*Instructions for the task:* Repeat the listing below in full, exactly as it stands.

=-=-=

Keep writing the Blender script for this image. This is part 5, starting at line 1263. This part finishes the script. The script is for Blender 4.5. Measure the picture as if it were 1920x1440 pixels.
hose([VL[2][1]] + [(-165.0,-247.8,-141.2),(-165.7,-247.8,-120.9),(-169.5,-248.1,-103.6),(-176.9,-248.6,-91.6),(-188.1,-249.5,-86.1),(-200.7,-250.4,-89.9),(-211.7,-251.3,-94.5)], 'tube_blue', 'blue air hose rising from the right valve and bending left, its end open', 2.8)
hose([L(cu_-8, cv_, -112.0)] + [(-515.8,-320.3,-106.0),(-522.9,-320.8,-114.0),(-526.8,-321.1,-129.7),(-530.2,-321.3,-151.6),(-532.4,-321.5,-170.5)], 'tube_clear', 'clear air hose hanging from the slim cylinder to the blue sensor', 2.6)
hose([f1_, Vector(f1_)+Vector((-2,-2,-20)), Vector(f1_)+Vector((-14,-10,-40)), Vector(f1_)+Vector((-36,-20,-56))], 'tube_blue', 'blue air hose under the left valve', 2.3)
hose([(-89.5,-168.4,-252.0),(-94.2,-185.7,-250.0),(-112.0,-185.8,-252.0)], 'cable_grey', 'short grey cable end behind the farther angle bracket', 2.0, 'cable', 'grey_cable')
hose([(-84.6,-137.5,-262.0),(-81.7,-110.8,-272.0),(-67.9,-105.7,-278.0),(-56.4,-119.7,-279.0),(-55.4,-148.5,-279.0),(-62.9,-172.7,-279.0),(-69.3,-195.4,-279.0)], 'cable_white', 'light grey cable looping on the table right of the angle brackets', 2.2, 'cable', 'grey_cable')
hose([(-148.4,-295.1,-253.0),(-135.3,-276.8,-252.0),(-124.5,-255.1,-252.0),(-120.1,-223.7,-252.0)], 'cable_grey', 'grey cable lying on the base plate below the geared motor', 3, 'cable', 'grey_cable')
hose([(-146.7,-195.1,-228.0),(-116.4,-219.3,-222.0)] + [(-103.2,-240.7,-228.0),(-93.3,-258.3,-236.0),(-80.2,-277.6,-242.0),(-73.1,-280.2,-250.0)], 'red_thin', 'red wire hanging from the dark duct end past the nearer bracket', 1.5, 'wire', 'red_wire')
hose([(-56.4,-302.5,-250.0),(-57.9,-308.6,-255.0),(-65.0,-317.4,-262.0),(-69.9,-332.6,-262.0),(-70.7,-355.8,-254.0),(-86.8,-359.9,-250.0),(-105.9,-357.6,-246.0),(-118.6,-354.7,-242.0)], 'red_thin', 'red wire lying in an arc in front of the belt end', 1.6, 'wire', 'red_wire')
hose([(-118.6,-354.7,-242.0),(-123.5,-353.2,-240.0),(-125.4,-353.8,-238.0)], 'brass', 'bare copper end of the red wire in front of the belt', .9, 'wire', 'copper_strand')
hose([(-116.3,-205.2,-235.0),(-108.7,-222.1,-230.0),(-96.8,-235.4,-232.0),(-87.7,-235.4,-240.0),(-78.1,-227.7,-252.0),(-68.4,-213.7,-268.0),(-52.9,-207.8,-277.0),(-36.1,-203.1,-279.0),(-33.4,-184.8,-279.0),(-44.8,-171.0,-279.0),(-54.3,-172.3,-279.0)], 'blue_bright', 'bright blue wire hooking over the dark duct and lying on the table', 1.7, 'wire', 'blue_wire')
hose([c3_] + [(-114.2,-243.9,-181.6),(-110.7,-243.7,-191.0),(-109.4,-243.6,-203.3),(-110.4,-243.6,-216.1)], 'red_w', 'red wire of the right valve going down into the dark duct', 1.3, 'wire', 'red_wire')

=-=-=

*Answer to the exercise:*
Keep writing the Blender script for this image. This is part 5, starting at line 1263. This part finishes the script. The script is for Blender 4.5. Measure the picture as if it were 1920x1440 pixels.
hose([VL[2][1]] + [(-165.0,-247.8,-141.2),(-165.7,-247.8,-120.9),(-169.5,-248.1,-103.6),(-176.9,-248.6,-91.6),(-188.1,-249.5,-86.1),(-200.7,-250.4,-89.9),(-211.7,-251.3,-94.5)], 'tube_blue', 'blue air hose rising from the right valve and bending left, its end open', 2.8)
hose([L(cu_-8, cv_, -112.0)] + [(-515.8,-320.3,-106.0),(-522.9,-320.8,-114.0),(-526.8,-321.1,-129.7),(-530.2,-321.3,-151.6),(-532.4,-321.5,-170.5)], 'tube_clear', 'clear air hose hanging from the slim cylinder to the blue sensor', 2.6)
hose([f1_, Vector(f1_)+Vector((-2,-2,-20)), Vector(f1_)+Vector((-14,-10,-40)), Vector(f1_)+Vector((-36,-20,-56))], 'tube_blue', 'blue air hose under the left valve', 2.3)
hose([(-89.5,-168.4,-252.0),(-94.2,-185.7,-250.0),(-112.0,-185.8,-252.0)], 'cable_grey', 'short grey cable end behind the farther angle bracket', 2.0, 'cable', 'grey_cable')
hose([(-84.6,-137.5,-262.0),(-81.7,-110.8,-272.0),(-67.9,-105.7,-278.0),(-56.4,-119.7,-279.0),(-55.4,-148.5,-279.0),(-62.9,-172.7,-279.0),(-69.3,-195.4,-279.0)], 'cable_white', 'light grey cable looping on the table right of the angle brackets', 2.2, 'cable', 'grey_cable')
hose([(-148.4,-295.1,-253.0),(-135.3,-276.8,-252.0),(-124.5,-255.1,-252.0),(-120.1,-223.7,-252.0)], 'cable_grey', 'grey cable lying on the base plate below the geared motor', 3, 'cable', 'grey_cable')
hose([(-146.7,-195.1,-228.0),(-116.4,-219.3,-222.0)] + [(-103.2,-240.7,-228.0),(-93.3,-258.3,-236.0),(-80.2,-277.6,-242.0),(-73.1,-280.2,-250.0)], 'red_thin', 'red wire hanging from the dark duct end past the nearer bracket', 1.5, 'wire', 'red_wire')
hose([(-56.4,-302.5,-250.0),(-57.9,-308.6,-255.0),(-65.0,-317.4,-262.0),(-69.9,-332.6,-262.0),(-70.7,-355.8,-254.0),(-86.8,-359.9,-250.0),(-105.9,-357.6,-246.0),(-118.6,-354.7,-242.0)], 'red_thin', 'red wire lying in an arc in front of the belt end', 1.6, 'wire', 'red_wire')
hose([(-118.6,-354.7,-242.0),(-123.5,-353.2,-240.0),(-125.4,-353.8,-238.0)], 'brass', 'bare copper end of the red wire in front of the belt', .9, 'wire', 'copper_strand')
hose([(-116.3,-205.2,-235.0),(-108.7,-222.1,-230.0),(-96.8,-235.4,-232.0),(-87.7,-235.4,-240.0),(-78.1,-227.7,-252.0),(-68.4,-213.7,-268.0),(-52.9,-207.8,-277.0),(-36.1,-203.1,-279.0),(-33.4,-184.8,-279.0),(-44.8,-171.0,-279.0),(-54.3,-172.3,-279.0)], 'blue_bright', 'bright blue wire hooking over the dark duct and lying on the table', 1.7, 'wire', 'blue_wire')
hose([c3_] + [(-114.2,-243.9,-181.6),(-110.7,-243.7,-191.0),(-109.4,-243.6,-203.3),(-110.4,-243.6,-216.1)], 'red_w', 'red wire of the right valve going down into the dark duct', 1.3, 'wire', 'red_wire')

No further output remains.